- **Objective**: Find the string "scene" and gather every line that holds it.

- **Records for this task**:
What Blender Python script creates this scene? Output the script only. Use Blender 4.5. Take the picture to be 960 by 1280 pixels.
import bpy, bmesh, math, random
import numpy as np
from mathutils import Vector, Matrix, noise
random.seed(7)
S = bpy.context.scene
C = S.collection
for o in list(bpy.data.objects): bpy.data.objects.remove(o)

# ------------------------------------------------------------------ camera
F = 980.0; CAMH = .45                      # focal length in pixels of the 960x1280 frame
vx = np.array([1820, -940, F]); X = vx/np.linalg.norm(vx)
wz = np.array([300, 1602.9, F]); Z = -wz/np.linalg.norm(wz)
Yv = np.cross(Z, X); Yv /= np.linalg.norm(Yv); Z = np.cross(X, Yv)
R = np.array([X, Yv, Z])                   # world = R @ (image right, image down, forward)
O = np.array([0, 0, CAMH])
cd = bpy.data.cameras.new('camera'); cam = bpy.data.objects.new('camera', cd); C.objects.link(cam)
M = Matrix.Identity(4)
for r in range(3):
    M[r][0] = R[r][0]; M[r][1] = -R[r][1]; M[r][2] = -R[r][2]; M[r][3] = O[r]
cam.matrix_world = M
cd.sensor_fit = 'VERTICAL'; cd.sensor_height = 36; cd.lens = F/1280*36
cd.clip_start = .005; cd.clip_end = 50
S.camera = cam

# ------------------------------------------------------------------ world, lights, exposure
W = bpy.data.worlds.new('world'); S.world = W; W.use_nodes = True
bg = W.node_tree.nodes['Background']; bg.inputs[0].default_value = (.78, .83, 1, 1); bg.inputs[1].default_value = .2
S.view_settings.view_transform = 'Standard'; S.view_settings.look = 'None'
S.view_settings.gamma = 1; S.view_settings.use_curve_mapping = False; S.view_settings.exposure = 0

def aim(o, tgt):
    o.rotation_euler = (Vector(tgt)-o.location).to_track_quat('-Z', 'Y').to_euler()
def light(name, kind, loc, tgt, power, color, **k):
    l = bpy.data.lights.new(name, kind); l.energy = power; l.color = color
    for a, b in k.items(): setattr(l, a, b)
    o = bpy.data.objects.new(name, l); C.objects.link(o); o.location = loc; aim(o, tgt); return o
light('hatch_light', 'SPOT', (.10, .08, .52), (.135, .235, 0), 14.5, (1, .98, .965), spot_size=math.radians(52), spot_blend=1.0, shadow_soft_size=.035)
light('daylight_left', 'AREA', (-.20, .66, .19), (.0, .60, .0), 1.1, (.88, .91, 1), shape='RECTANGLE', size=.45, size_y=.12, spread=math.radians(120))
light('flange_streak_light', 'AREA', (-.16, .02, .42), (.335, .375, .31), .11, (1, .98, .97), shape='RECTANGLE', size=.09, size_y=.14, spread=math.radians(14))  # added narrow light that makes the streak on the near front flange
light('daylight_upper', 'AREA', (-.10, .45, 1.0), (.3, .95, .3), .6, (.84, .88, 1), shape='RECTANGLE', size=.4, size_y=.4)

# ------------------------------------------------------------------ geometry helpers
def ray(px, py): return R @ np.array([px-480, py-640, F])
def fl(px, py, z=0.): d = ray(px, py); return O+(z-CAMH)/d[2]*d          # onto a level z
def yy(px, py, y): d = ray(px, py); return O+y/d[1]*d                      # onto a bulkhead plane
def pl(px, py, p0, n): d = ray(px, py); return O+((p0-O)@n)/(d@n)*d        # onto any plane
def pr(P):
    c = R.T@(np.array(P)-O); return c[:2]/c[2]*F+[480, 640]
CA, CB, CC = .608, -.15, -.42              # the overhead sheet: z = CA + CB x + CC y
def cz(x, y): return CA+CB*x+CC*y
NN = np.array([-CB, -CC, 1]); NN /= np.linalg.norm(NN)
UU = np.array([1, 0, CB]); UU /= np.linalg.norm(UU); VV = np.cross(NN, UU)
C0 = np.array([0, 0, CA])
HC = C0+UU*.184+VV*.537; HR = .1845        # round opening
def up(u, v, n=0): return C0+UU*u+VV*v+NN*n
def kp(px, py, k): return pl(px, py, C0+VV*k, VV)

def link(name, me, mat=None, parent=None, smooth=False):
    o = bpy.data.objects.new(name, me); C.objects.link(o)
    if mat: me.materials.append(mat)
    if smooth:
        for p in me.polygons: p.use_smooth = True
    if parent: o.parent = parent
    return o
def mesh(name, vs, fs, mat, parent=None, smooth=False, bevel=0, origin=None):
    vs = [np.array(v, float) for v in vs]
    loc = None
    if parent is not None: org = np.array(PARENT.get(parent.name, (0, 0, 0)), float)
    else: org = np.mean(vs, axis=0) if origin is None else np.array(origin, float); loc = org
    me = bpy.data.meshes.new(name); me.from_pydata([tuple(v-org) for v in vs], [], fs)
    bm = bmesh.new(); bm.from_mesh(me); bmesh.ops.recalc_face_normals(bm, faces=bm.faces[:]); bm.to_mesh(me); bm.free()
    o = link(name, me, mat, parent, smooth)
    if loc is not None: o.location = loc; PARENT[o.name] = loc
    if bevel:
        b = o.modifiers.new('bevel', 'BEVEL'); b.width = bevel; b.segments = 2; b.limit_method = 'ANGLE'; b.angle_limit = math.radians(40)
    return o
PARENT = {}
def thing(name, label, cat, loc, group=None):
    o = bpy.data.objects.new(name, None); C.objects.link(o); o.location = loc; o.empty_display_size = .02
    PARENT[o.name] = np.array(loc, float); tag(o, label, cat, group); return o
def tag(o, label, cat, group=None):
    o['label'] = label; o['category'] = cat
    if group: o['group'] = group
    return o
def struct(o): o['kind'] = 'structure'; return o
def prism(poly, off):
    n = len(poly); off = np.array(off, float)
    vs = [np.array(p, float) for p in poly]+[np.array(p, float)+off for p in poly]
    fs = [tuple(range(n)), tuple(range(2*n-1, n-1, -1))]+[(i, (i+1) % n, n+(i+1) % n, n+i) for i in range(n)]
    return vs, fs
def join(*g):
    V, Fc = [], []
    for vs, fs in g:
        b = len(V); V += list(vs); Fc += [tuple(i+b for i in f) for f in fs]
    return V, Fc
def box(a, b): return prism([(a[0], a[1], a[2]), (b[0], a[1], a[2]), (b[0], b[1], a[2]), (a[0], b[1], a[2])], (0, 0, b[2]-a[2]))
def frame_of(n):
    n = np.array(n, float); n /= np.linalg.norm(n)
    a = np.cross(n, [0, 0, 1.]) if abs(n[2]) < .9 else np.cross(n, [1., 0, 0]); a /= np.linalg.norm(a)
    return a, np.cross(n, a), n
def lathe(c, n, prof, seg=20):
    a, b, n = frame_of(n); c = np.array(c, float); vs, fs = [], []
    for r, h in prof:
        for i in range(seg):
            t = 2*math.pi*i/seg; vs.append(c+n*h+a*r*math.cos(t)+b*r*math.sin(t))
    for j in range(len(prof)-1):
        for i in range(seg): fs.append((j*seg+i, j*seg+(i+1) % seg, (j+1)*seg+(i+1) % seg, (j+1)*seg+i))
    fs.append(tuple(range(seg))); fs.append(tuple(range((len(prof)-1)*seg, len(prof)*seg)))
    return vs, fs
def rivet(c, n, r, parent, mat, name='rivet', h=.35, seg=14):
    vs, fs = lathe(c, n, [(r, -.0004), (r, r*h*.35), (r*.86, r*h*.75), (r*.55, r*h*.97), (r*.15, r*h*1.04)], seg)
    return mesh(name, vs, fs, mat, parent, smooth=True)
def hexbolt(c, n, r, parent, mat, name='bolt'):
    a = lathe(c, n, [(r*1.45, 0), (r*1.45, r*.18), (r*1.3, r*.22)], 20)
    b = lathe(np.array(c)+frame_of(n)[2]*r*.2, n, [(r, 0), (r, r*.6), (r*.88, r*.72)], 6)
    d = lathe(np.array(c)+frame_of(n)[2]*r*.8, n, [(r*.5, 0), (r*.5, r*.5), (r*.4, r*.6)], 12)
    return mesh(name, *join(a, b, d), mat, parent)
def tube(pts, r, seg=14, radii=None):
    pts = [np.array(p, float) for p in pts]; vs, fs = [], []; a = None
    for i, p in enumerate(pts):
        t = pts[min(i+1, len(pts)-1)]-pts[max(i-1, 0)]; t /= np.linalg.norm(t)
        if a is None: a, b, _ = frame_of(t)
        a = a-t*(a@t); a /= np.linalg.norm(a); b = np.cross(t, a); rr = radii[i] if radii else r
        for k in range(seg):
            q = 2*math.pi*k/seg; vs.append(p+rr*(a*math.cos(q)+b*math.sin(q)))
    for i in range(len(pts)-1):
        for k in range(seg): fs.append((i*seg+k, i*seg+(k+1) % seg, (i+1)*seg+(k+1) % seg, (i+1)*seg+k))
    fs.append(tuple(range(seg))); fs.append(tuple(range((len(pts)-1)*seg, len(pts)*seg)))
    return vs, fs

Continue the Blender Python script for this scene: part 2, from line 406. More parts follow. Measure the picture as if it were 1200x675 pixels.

- **Task response**:
What Blender Python script creates this scene? Output the script only. Use Blender 4.5. Take the picture to be 960 by 1280 pixels.
S = bpy.context.scene
Continue the Blender Python script for this scene: part 2, from line 406. More parts follow. Measure the picture as if it were 1200x675 pixels.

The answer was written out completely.